Actually, East York *was* a Township--but only from 1924 onward, after the former York Township was split into three. (But it still doesn't disprove by "cities annex from townships, rather than vice versa" point--indeed, it was North York's creation two years earlier that led to East York itself incorporating, as successive Toronto annexations left the two remaining halves of York geographically unconnected.)
Oh, and York County wasn't just divided into townships and Toronto--there were other incorporated cities/towns/villages, from Toronto satellites like North/East/West Toronto, Weston, Leaside, etc, to Newmarket, Aurora, Richmond Hill, Markham, Woodbridge, Stouffville et al. And they all came about by being incorporated from/annexing from townships, often with a rhyme and reason that's casually lost to us today. (IOW, the Munro Park area south of the Grand Trunk yards would most likely have been an insular part of York Township before it was all annexed into Toronto. Bearing in mind that Victoria Park was *always* (East) York's eastern boundary, and had been from Simcoe times onward.)
Incidentally, a possible clue to why East York dips below Danforth at that point may be in the Ford plant that previously stood upon the Shopper's World site (cheap land + tax/regulation dodges?).
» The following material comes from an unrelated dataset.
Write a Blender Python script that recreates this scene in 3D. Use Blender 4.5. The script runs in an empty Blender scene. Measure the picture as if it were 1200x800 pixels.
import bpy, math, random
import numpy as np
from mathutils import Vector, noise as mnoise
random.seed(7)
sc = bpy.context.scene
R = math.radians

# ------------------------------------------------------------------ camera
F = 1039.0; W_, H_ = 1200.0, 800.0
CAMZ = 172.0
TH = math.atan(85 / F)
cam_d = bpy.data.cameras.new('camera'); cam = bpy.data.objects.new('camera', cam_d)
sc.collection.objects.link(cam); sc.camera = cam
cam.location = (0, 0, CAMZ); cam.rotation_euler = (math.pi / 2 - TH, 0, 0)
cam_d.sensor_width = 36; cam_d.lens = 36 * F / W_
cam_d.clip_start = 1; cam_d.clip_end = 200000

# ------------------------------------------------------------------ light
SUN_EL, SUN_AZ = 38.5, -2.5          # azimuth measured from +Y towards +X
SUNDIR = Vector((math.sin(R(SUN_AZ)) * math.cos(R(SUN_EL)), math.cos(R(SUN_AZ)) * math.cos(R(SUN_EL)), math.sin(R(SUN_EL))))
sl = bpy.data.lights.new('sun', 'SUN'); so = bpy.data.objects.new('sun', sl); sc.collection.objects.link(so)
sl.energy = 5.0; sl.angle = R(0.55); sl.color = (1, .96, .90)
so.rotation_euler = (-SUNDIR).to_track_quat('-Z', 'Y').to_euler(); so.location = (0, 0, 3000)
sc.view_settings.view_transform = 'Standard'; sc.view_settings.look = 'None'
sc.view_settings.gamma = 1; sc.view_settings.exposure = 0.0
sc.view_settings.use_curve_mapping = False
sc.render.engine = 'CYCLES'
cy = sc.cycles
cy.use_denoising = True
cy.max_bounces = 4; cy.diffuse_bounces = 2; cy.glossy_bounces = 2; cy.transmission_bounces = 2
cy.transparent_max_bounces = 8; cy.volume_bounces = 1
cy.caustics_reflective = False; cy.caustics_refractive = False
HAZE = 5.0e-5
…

And by the time Ford moved out, the municipal-annexation-by-dribs-and-drabs urge had passed--we were entering the Metro era, after all, where all was equal and boundaries were little more than fortuitous grandfathered-in lines on a map. The only remaining boundary changes of note were the amalgamating-away of the remaining towns and villages (whereupon Leaside became part of East York, and Forest Hill and Swansea joined Toronto); the addition of West Rouge to Scarborough in the 1970s; and mega-amalgamation in 1997...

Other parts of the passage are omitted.